The cookstove plays a key role in the novel. Rachel DuPree, the narrator, cannot stray far from it. There is always the next meal to prepare, there are always hungry children to feed. The cookstove represents the pressures of raising a family in an isolated landscape, a central theme of the novel.

The cookstove kept me anchored to that theme. Whenever the story wandered or fell into rabbit holes, the photograph reminded me what the story was about. Time after time, it brought me back to the heart of the book.

When I finished Rachel DuPree, I put the pictures away. Then, in Galveston, Texas, I went to the rural end of the island, climbed a fence, and took pictures of dilapidated house and a cattle holding pen. I tacked them to my bulletin board beside a map of 1890 Galveston. I was ready to begin The Promise, a novel that takes place just prior to and during the Galveston 1900 Storm, the worst natural disaster in the U.S. during the 20th Century.

I admire this house. It has survived hurricanes and tropical storms. I was told it was built during the 1920’s by a wealthy Galveston family that used it as a hunting cabin. It’s been abandoned for decades and during Ike, our last hurricane, I was sure it would blow over. It didn’t. I also expect the owners to tear it down. There are expensive bay homes nearby and the land is valuable. But as I write this, the house still stands with cattle grazing in its shadow.

In my mind’s eye, it’s the home of Oscar Williams, one of the characters in The Promise. The land that surrounds it is Oscar’s, and this is where one of the narrators, Catherine Wainwright, begins her married life. Nan Ogden, another narrator, is proud of the red brick chimney. Andre, Oscar’s five-year-old son, digs under the house in hopes of finding buried treasure.
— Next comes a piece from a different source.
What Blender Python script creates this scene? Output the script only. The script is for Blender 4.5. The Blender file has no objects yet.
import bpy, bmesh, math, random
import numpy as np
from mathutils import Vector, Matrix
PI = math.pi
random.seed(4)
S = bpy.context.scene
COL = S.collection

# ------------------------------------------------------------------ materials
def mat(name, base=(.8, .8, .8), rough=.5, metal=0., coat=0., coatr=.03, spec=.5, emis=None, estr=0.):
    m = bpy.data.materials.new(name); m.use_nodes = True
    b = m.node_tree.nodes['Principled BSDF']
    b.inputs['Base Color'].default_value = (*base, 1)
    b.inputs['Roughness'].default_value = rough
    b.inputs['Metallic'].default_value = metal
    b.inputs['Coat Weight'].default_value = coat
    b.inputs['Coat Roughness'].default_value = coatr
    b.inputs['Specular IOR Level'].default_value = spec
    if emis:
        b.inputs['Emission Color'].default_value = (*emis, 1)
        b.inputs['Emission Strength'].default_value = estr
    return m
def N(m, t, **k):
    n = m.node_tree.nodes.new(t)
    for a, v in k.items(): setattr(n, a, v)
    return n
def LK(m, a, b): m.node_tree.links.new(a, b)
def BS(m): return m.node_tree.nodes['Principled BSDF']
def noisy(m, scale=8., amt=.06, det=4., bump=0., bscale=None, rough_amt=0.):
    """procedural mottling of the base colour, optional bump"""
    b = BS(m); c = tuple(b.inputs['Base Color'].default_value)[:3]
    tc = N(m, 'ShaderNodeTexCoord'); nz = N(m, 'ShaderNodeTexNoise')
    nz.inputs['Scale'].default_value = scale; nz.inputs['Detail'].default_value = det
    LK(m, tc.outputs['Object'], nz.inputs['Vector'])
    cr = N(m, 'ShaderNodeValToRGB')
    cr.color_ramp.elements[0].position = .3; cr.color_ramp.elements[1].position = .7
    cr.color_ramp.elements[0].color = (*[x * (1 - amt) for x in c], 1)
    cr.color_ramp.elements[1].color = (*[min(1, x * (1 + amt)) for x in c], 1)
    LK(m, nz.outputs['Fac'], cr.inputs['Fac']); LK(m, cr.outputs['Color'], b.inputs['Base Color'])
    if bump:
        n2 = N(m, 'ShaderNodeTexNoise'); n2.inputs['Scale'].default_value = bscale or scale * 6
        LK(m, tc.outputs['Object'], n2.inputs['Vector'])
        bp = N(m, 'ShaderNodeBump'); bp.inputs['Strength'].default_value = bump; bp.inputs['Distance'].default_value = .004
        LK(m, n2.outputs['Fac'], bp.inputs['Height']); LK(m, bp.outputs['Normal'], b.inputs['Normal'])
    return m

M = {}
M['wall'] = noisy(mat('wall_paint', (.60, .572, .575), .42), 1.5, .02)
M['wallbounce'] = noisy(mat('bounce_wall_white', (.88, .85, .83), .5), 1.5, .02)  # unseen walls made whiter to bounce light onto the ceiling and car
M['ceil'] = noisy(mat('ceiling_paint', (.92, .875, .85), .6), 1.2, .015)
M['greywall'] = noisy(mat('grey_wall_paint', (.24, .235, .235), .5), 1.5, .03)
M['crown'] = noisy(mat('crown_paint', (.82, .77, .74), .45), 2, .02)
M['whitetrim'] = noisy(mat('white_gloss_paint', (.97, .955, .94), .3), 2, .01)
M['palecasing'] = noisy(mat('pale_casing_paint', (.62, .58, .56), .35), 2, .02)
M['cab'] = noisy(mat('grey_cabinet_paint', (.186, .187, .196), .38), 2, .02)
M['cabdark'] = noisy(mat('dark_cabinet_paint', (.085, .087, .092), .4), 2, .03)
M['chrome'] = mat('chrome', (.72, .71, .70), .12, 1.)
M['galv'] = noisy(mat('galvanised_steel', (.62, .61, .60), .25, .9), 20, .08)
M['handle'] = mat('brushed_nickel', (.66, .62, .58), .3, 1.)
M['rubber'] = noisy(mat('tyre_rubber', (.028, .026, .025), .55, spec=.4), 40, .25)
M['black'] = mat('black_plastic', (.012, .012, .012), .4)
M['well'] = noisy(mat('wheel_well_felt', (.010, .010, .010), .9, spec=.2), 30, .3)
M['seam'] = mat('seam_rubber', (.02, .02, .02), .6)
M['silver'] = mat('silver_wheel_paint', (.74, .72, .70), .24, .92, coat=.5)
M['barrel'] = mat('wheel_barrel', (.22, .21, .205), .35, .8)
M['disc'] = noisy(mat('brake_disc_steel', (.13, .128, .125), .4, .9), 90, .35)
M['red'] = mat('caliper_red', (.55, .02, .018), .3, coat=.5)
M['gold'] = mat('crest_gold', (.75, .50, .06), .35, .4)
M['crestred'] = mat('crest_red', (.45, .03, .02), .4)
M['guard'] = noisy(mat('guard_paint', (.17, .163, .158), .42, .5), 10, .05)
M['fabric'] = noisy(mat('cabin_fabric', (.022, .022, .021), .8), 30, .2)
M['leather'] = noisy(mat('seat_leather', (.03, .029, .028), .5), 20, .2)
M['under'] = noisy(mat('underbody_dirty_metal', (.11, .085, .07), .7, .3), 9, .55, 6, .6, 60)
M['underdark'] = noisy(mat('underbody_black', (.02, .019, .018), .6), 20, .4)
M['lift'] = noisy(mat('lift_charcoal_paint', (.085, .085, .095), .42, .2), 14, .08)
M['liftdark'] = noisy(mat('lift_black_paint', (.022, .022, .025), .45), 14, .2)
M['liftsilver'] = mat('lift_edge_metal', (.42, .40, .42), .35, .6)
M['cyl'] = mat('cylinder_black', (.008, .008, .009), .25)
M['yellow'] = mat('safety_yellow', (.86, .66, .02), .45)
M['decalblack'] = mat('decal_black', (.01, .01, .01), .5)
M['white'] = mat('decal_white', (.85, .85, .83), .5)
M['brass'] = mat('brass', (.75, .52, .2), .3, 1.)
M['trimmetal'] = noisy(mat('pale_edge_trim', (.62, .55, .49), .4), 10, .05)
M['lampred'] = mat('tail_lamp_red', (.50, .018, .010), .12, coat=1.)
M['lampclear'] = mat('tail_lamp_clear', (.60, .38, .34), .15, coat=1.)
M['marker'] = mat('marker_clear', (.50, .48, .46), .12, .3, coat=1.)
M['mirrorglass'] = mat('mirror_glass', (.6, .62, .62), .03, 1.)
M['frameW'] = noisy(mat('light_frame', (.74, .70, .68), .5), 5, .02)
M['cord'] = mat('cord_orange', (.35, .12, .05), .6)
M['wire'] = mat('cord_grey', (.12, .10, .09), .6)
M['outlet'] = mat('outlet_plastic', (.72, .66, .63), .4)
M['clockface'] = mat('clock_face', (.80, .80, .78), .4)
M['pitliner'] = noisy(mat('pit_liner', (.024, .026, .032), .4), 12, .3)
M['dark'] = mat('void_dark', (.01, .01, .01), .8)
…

The house represents the determination to survive even in the face of overwhelming loss, a major theme of the book. Like the cookstove for Rachel DuPree, the house anchored me to the story. It reminded me that the three main characters had starch in their backbones and weren’t quitters. It also reminded me that I couldn’t quit even when the writing was a challenge. The photograph of the house kept me from losing my way. I owe it my gratitude. It’s worth far more than a thousand words.

About the book
From the author of The Personal History of Rachel Dupree, shortlisted for the Orange Award for New Writers and longlisted for the Orange Prize.

1900. Young pianist Catherine Wainwright flees the fashionable town of Dayton, Ohio in the wake of a terrible scandal. Heartbroken and facing destitution, she finds herself striking up correspondence with a childhood admirer, the recently widowed Oscar Williams. In desperation she agrees to marry him, but when Catherine travels to Oscar's farm on Galveston Island, Texas—a thousand miles from home—she finds she is little prepared for the life that awaits her. The island is remote, the weather sweltering, and Oscar's little boy Andre is grieving hard for his lost mother. And though Oscar tries to please his new wife, the secrets of the past sit uncomfortably between them. Meanwhile for Nan Ogden, Oscar’s housekeeper, Catherine’s sudden arrival has come as a great shock. For not only did she promise Oscar’s first wife that she would be the one to take care of little Andre, but she has feelings for Oscar which she is struggling to suppress. And when the worst storm in a generation descends, the women will find themselves tested as never before.

Photo credit: Christine Meeker

About the author
Ann Weisgarber's first novel was The Personal History of Rachel DuPree. Weisgarber was nominated for England’s 2009 Orange Prize and for the 2009 Orange Award for New Writers. In the United States, she won the Stephen Turner Award for New Fiction and the Langum Prize for American Historical Fiction. She was shortlisted for the Ohioana Book Award and was a Barnes and Noble Discover New Writer. Weisgarber serves on the selection committee for the Langum Prize in American Historical Fiction. Originally from Ohio, she now divides her time between Sugar Land, Texas and Galveston, Texas.